• **SHORT EXERCISE**: Go from the first line to the line with "FPX, EYE, HZ" and return those lines verbatim, ends included.

• **INFORMATION SHOWN**:
....
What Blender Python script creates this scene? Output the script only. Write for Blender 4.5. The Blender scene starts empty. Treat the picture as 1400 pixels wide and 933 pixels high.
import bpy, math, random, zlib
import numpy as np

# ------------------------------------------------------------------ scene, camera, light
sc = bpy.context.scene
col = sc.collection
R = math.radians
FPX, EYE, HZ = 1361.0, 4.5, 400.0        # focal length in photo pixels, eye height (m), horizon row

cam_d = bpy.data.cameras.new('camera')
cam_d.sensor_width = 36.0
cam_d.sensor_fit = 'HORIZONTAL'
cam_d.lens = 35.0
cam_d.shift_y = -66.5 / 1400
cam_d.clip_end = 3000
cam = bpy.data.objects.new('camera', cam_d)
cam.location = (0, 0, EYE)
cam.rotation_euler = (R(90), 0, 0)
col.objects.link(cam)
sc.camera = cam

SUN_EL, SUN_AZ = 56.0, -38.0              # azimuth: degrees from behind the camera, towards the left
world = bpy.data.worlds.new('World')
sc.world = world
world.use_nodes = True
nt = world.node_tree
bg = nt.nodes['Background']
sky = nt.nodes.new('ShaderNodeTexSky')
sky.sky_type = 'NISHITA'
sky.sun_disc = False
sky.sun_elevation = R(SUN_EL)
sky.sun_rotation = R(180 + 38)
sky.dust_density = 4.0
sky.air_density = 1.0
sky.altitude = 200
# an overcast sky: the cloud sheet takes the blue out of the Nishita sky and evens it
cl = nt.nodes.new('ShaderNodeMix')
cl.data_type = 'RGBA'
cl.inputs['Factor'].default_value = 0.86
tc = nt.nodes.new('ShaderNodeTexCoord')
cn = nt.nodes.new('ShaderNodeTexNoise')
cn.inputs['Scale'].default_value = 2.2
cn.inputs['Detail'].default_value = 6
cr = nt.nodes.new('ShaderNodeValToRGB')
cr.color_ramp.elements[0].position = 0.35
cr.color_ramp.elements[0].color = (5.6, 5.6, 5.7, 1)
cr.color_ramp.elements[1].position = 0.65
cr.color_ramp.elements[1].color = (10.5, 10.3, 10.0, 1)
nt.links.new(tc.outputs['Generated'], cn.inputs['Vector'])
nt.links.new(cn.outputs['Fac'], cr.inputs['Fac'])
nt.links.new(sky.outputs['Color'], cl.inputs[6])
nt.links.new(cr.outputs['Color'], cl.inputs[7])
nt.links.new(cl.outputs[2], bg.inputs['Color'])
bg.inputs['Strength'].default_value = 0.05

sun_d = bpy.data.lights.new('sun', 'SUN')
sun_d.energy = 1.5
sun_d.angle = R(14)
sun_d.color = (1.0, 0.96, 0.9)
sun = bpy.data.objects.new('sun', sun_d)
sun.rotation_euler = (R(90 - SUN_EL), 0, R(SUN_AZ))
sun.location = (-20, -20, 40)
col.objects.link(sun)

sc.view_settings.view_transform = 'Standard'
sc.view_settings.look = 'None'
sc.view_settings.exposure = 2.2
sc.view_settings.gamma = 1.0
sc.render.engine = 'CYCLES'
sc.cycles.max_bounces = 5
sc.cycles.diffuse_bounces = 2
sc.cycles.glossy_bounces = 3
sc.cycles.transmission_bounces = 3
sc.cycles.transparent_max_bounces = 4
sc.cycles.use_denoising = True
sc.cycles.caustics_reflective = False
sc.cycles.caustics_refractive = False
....
• **THE RESPONSE**:
What Blender Python script creates this scene? Output the script only. Write for Blender 4.5. The Blender scene starts empty. Treat the picture as 1400 pixels wide and 933 pixels high.
import bpy, math, random, zlib
import numpy as np

# ------------------------------------------------------------------ scene, camera, light
sc = bpy.context.scene
col = sc.collection
R = math.radians
FPX, EYE, HZ = 1361.0, 4.5, 400.0        # focal length in photo pixels, eye height (m), horizon row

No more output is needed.